>>

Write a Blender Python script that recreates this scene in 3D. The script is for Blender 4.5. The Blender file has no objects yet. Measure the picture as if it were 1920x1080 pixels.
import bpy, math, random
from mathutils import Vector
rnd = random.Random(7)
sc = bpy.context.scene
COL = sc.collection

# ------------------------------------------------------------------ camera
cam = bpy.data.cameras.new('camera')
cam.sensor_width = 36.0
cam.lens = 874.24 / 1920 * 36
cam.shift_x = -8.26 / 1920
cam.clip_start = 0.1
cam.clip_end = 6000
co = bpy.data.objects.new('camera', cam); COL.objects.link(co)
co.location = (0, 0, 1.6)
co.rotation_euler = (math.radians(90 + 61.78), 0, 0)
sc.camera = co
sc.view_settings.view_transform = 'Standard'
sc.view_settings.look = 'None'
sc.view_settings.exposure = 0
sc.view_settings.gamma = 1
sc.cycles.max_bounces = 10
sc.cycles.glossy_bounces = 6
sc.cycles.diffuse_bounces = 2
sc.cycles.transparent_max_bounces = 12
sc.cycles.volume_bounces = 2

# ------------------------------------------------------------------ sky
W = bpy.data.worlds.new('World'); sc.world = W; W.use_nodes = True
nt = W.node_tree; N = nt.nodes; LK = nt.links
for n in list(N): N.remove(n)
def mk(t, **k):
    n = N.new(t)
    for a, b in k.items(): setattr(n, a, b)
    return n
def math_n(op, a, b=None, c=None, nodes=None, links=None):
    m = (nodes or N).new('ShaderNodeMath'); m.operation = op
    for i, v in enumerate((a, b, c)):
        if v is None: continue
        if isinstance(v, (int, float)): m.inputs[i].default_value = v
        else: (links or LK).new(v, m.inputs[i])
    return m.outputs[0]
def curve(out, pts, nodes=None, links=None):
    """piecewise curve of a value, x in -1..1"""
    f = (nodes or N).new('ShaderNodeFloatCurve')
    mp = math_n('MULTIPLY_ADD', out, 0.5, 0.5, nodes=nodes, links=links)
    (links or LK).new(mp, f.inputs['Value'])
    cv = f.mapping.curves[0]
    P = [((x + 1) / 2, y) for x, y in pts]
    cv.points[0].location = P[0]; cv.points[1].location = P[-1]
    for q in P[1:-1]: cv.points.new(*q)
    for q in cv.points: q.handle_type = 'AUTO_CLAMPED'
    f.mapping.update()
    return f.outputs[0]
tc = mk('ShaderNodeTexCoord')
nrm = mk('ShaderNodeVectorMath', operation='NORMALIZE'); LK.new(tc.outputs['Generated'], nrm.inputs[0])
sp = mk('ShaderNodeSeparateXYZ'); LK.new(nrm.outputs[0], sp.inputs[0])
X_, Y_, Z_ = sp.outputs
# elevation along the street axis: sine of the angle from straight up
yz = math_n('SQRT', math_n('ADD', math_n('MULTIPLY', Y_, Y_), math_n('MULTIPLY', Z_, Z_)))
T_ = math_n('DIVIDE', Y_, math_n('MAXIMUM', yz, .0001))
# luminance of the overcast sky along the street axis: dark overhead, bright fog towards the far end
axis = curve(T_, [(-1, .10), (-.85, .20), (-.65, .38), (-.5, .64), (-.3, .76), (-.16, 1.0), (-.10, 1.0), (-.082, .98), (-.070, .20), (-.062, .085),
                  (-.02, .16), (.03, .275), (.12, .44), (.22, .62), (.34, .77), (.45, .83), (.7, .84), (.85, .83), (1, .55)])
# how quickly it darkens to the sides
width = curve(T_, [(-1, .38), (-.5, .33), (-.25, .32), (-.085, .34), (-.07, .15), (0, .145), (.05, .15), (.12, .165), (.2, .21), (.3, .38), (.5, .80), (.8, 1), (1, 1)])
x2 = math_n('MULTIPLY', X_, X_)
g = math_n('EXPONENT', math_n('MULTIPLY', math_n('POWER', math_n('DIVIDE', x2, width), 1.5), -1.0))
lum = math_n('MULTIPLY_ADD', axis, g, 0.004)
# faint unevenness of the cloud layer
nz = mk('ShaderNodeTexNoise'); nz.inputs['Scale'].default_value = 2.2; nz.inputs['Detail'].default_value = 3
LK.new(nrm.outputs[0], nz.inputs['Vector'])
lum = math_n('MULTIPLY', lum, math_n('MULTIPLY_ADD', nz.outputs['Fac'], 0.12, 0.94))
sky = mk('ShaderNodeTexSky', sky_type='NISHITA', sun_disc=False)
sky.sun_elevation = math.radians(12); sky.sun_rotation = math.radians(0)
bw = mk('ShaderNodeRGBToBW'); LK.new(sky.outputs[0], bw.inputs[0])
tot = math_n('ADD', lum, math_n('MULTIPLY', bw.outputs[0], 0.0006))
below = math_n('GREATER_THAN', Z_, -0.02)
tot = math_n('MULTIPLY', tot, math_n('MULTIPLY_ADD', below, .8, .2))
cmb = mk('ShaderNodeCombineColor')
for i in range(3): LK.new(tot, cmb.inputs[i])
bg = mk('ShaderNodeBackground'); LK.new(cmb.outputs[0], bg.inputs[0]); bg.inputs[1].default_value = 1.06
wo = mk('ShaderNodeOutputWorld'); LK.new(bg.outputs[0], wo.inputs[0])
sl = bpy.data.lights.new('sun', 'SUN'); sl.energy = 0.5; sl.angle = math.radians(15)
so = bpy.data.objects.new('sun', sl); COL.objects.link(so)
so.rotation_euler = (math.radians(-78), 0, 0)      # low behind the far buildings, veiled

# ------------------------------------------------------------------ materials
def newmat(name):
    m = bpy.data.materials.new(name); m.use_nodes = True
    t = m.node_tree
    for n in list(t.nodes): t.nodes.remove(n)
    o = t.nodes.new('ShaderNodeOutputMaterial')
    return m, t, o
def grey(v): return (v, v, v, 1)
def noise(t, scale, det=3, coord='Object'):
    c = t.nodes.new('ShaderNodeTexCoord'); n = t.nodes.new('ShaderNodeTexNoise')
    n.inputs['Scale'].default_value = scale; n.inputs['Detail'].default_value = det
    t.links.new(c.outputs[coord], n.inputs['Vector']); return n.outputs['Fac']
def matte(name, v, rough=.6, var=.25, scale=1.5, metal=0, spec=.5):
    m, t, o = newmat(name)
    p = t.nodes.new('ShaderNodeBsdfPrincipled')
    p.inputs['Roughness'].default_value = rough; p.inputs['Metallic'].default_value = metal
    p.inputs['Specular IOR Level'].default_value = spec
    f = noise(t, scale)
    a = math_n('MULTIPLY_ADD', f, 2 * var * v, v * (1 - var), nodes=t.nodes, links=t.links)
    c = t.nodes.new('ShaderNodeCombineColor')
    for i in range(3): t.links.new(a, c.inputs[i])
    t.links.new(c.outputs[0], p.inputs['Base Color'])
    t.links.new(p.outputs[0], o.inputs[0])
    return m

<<

- WHAT NEEDS TO BE DONE:
Please reproduce each line exactly as written.

- CORRECT RESULT:
Write a Blender Python script that recreates this scene in 3D. The script is for Blender 4.5. The Blender file has no objects yet. Measure the picture as if it were 1920x1080 pixels.
import bpy, math, random
from mathutils import Vector
rnd = random.Random(7)
sc = bpy.context.scene
COL = sc.collection

# ------------------------------------------------------------------ camera
cam = bpy.data.cameras.new('camera')
cam.sensor_width = 36.0
cam.lens = 874.24 / 1920 * 36
cam.shift_x = -8.26 / 1920
cam.clip_start = 0.1
cam.clip_end = 6000
co = bpy.data.objects.new('camera', cam); COL.objects.link(co)
co.location = (0, 0, 1.6)
co.rotation_euler = (math.radians(90 + 61.78), 0, 0)
sc.camera = co
sc.view_settings.view_transform = 'Standard'
sc.view_settings.look = 'None'
sc.view_settings.exposure = 0
sc.view_settings.gamma = 1
sc.cycles.max_bounces = 10
sc.cycles.glossy_bounces = 6
sc.cycles.diffuse_bounces = 2
sc.cycles.transparent_max_bounces = 12
sc.cycles.volume_bounces = 2

# ------------------------------------------------------------------ sky
W = bpy.data.worlds.new('World'); sc.world = W; W.use_nodes = True
nt = W.node_tree; N = nt.nodes; LK = nt.links
for n in list(N): N.remove(n)
def mk(t, **k):
    n = N.new(t)
    for a, b in k.items(): setattr(n, a, b)
    return n
def math_n(op, a, b=None, c=None, nodes=None, links=None):
    m = (nodes or N).new('ShaderNodeMath'); m.operation = op
    for i, v in enumerate((a, b, c)):
        if v is None: continue
        if isinstance(v, (int, float)): m.inputs[i].default_value = v
        else: (links or LK).new(v, m.inputs[i])
    return m.outputs[0]
def curve(out, pts, nodes=None, links=None):
    """piecewise curve of a value, x in -1..1"""
    f = (nodes or N).new('ShaderNodeFloatCurve')
    mp = math_n('MULTIPLY_ADD', out, 0.5, 0.5, nodes=nodes, links=links)
    (links or LK).new(mp, f.inputs['Value'])
    cv = f.mapping.curves[0]
    P = [((x + 1) / 2, y) for x, y in pts]
    cv.points[0].location = P[0]; cv.points[1].location = P[-1]
    for q in P[1:-1]: cv.points.new(*q)
    for q in cv.points: q.handle_type = 'AUTO_CLAMPED'
    f.mapping.update()
    return f.outputs[0]
tc = mk('ShaderNodeTexCoord')
nrm = mk('ShaderNodeVectorMath', operation='NORMALIZE'); LK.new(tc.outputs['Generated'], nrm.inputs[0])
sp = mk('ShaderNodeSeparateXYZ'); LK.new(nrm.outputs[0], sp.inputs[0])
X_, Y_, Z_ = sp.outputs
# elevation along the street axis: sine of the angle from straight up
yz = math_n('SQRT', math_n('ADD', math_n('MULTIPLY', Y_, Y_), math_n('MULTIPLY', Z_, Z_)))
T_ = math_n('DIVIDE', Y_, math_n('MAXIMUM', yz, .0001))
# luminance of the overcast sky along the street axis: dark overhead, bright fog towards the far end
axis = curve(T_, [(-1, .10), (-.85, .20), (-.65, .38), (-.5, .64), (-.3, .76), (-.16, 1.0), (-.10, 1.0), (-.082, .98), (-.070, .20), (-.062, .085),
                  (-.02, .16), (.03, .275), (.12, .44), (.22, .62), (.34, .77), (.45, .83), (.7, .84), (.85, .83), (1, .55)])
# how quickly it darkens to the sides
width = curve(T_, [(-1, .38), (-.5, .33), (-.25, .32), (-.085, .34), (-.07, .15), (0, .145), (.05, .15), (.12, .165), (.2, .21), (.3, .38), (.5, .80), (.8, 1), (1, 1)])
x2 = math_n('MULTIPLY', X_, X_)
g = math_n('EXPONENT', math_n('MULTIPLY', math_n('POWER', math_n('DIVIDE', x2, width), 1.5), -1.0))
lum = math_n('MULTIPLY_ADD', axis, g, 0.004)
# faint unevenness of the cloud layer
nz = mk('ShaderNodeTexNoise'); nz.inputs['Scale'].default_value = 2.2; nz.inputs['Detail'].default_value = 3
LK.new(nrm.outputs[0], nz.inputs['Vector'])
lum = math_n('MULTIPLY', lum, math_n('MULTIPLY_ADD', nz.outputs['Fac'], 0.12, 0.94))
sky = mk('ShaderNodeTexSky', sky_type='NISHITA', sun_disc=False)
sky.sun_elevation = math.radians(12); sky.sun_rotation = math.radians(0)
bw = mk('ShaderNodeRGBToBW'); LK.new(sky.outputs[0], bw.inputs[0])
tot = math_n('ADD', lum, math_n('MULTIPLY', bw.outputs[0], 0.0006))
below = math_n('GREATER_THAN', Z_, -0.02)
tot = math_n('MULTIPLY', tot, math_n('MULTIPLY_ADD', below, .8, .2))
cmb = mk('ShaderNodeCombineColor')
for i in range(3): LK.new(tot, cmb.inputs[i])
bg = mk('ShaderNodeBackground'); LK.new(cmb.outputs[0], bg.inputs[0]); bg.inputs[1].default_value = 1.06
wo = mk('ShaderNodeOutputWorld'); LK.new(bg.outputs[0], wo.inputs[0])
sl = bpy.data.lights.new('sun', 'SUN'); sl.energy = 0.5; sl.angle = math.radians(15)
so = bpy.data.objects.new('sun', sl); COL.objects.link(so)
so.rotation_euler = (math.radians(-78), 0, 0)      # low behind the far buildings, veiled

# ------------------------------------------------------------------ materials
def newmat(name):
    m = bpy.data.materials.new(name); m.use_nodes = True
    t = m.node_tree
    for n in list(t.nodes): t.nodes.remove(n)
    o = t.nodes.new('ShaderNodeOutputMaterial')
    return m, t, o
def grey(v): return (v, v, v, 1)
def noise(t, scale, det=3, coord='Object'):
    c = t.nodes.new('ShaderNodeTexCoord'); n = t.nodes.new('ShaderNodeTexNoise')
    n.inputs['Scale'].default_value = scale; n.inputs['Detail'].default_value = det
    t.links.new(c.outputs[coord], n.inputs['Vector']); return n.outputs['Fac']
def matte(name, v, rough=.6, var=.25, scale=1.5, metal=0, spec=.5):
    m, t, o = newmat(name)
    p = t.nodes.new('ShaderNodeBsdfPrincipled')
    p.inputs['Roughness'].default_value = rough; p.inputs['Metallic'].default_value = metal
    p.inputs['Specular IOR Level'].default_value = spec
    f = noise(t, scale)
    a = math_n('MULTIPLY_ADD', f, 2 * var * v, v * (1 - var), nodes=t.nodes, links=t.links)
    c = t.nodes.new('ShaderNodeCombineColor')
    for i in range(3): t.links.new(a, c.inputs[i])
    t.links.new(c.outputs[0], p.inputs['Base Color'])
    t.links.new(p.outputs[0], o.inputs[0])
    return m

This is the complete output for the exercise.